Don’t we do the same thing? We leave God to make a name for ourselves, to be popular. We leave God to make a name for ourselves, to make people like us. We leave God and spend all of our inheritance, all of our time, money, talents, etcetera so we can prove to us and others we have value in an of ourselves without God the Father. It doesn’t work though. We are left spent, drained of our resources, in want and need! Our self-worth ends up in the toilet or in famine apart from God!
GO HOME?
You would think after all of this the young son would go home! Wouldn’t you? But he doesn’t, does he? Have you ever wondered why? I think there are two reasons: 1. He doesn’t think he can; and, 2. He doesn’t want to admit he is nothing without his Father.
Why doesn’t he think he can go home? Here’s why. Remember I said that the young song squandered or as the Greek text says he scattered his wealth in a distant country. In other words he lost his inheritance to the Gentiles! You didn’t do that in Jesus’ day! This young boy would never go home because he would be scared of the town’s people. In fact the townspeople would never think of allowing him to return home unless he earned back what he lost. Here is what would happen if a Jewish young man lost his wealth to a Gentile like this young man did.
KEZAZAH
The villagers would conduct a Kezazah Ceremony. Kazazah means cut off. It was a cutting off ceremony. It symbolized that the man who lost his fortune to the Gentiles would be cut off from his people. If the young son decided to return, the villagers would find out very quickly what had happened. Before he even reached the village, the townspeople would take a clay pot and fill it with the ashes of burnt corn and nuts, a pot like this one, only bigger!

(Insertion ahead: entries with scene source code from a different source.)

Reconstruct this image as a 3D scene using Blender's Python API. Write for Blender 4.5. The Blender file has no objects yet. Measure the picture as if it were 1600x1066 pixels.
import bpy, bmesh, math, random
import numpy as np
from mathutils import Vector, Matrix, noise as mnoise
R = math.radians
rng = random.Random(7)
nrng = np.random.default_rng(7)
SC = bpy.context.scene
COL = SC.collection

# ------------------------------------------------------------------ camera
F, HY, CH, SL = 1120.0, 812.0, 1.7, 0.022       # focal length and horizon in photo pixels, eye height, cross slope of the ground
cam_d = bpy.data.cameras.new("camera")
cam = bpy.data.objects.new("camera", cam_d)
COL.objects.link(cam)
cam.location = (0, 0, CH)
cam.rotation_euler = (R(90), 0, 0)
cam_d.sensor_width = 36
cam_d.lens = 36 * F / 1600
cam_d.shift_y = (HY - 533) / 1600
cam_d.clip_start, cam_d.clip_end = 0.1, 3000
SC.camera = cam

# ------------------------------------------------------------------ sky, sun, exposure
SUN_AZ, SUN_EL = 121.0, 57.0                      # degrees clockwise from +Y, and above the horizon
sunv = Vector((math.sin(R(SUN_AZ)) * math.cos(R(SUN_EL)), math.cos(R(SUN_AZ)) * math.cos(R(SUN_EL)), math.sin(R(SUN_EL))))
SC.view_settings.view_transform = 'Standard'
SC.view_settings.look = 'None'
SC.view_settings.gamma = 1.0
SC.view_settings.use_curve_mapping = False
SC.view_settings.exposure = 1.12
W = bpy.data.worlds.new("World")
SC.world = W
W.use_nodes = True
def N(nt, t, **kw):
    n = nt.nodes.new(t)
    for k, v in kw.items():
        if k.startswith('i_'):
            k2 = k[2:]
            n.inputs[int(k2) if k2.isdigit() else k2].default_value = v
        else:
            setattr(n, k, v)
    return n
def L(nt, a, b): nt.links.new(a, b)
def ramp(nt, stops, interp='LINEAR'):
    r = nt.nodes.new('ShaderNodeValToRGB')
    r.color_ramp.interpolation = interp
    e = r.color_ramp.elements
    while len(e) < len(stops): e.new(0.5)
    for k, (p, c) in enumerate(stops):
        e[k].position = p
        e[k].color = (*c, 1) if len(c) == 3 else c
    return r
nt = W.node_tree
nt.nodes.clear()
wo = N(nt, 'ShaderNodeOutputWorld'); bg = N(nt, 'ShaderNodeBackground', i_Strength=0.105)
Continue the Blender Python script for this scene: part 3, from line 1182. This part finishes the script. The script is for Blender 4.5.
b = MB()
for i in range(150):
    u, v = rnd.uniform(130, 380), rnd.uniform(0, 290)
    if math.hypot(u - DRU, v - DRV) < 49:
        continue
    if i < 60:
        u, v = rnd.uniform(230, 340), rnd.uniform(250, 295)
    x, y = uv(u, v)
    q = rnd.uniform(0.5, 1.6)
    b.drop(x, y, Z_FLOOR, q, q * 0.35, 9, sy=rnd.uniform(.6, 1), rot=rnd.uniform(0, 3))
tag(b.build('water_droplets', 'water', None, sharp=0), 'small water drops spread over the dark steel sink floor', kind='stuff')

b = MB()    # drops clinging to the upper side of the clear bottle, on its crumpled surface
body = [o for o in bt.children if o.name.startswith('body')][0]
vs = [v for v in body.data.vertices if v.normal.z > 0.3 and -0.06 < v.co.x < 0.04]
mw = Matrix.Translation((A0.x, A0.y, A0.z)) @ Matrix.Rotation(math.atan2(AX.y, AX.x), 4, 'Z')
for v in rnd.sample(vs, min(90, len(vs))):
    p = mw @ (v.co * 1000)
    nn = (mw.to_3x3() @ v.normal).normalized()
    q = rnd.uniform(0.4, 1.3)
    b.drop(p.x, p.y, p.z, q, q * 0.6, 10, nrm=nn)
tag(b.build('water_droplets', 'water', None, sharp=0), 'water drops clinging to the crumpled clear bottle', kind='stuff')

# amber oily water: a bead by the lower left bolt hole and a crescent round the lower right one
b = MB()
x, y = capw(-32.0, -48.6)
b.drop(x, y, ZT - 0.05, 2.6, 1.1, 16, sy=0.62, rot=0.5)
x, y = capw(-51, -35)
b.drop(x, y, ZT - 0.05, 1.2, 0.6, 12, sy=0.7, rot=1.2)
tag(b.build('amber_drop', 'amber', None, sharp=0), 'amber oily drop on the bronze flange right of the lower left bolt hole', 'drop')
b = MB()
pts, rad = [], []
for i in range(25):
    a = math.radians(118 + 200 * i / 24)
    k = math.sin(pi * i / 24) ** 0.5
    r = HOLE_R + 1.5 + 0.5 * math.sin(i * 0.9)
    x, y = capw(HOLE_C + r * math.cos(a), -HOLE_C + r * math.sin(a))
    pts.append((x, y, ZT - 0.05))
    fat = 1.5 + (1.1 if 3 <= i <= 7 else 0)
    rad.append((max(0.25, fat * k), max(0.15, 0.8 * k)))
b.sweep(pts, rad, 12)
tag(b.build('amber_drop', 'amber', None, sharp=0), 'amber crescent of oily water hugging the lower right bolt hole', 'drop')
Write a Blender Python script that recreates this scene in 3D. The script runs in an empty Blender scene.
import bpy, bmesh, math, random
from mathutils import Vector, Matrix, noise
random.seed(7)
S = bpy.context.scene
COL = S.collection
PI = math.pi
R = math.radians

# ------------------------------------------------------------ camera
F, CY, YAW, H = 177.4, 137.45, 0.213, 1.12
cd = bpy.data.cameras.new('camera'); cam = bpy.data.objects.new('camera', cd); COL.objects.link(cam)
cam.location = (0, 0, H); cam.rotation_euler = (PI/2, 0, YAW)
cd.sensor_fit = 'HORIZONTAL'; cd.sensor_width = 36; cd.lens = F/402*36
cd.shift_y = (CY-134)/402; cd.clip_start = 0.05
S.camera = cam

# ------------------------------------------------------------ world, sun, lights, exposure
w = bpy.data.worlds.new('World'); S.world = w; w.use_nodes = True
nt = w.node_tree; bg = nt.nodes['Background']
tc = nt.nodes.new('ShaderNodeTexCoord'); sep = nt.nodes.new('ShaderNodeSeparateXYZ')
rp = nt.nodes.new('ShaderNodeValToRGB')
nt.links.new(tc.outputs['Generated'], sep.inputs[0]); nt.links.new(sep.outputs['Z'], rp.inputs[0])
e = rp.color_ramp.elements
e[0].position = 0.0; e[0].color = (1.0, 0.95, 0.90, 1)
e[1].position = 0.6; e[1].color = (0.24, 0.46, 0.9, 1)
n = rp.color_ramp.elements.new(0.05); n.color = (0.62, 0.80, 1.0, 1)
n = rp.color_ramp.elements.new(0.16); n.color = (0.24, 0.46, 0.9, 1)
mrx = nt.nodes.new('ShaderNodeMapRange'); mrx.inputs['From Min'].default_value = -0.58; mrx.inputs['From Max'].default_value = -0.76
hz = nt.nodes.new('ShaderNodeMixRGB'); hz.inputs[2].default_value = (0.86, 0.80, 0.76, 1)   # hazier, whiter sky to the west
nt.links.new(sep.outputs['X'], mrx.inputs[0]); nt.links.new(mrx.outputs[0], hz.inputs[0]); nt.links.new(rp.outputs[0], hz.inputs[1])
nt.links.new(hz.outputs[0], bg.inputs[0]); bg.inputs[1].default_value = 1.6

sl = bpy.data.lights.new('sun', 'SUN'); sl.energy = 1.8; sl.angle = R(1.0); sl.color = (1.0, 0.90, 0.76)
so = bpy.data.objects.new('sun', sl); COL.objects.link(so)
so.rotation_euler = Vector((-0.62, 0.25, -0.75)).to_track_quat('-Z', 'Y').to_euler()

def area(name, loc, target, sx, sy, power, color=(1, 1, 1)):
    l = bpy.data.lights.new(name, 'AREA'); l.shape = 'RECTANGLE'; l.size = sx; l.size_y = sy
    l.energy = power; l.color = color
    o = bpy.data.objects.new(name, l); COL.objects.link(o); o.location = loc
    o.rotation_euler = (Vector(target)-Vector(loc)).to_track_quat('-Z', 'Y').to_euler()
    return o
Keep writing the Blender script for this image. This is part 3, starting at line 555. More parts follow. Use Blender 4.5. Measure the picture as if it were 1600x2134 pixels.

The villagers would take the pot and meet the man that lost his fortune to the Gentiles outside the village. He couldn’t come back! They would push him, prod him, make fun of him, maybe beat him up a little bit. Then they would start chanting so and so is cut off; so and so is cut off; so and so is cut off…over and over and over again.
Finally they would take the clay pot filled with ashes and throw it to the ground. It would smash to pieces spilling ash everywhere symbolizing that the one who lost his fortune to the Gentiles was broken, cut off, and dead to the people of the village. He would have to go somewhere else. He was not welcome there until he had earned enough to cover what he lost—which never happened, because the young man would be cut off from his family, his friends, and any resources he could use to gain what he lost!